Example Implementation
Board AI Literacy Competency Framework (excerpt)
Foundational tier (all directors)
| Competency | Assessment question | Minimum standard |
|---|---|---|
| AI system basics | Can you describe how a large language model generates outputs and why those outputs can be wrong? | Demonstrated understanding of probabilistic outputs and hallucination risk |
| AI risk categories | Can you identify the five primary AI risk categories the organization faces? | Able to name: bias, safety, security, regulatory, reputational |
| Governance structure | Can you describe the organization's AI governance committee structure and escalation path? | Accurate description of committee structure and escalation triggers |
Governance tier (audit, risk, and governance committee members)

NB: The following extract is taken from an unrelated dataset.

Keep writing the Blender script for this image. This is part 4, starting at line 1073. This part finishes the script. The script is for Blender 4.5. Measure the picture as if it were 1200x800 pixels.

| Competency | Assessment question | Minimum standard |
|---|---|---|
| Control framework | Can you describe the organization's key AI controls by domain? | Able to identify human oversight, agentic AI, and security domains |
| Regulatory exposure | Which AI regulations apply to the organization and what are the primary obligations? | Accurate description of top three applicable regulations |
2026 board aggregate assessment result: 7 of 9 directors at Foundational tier; 3 of 4 committee members at Governance tier. Gap: 2 directors require foundational remediation. Program: Q3 2026 external expert briefing scheduled.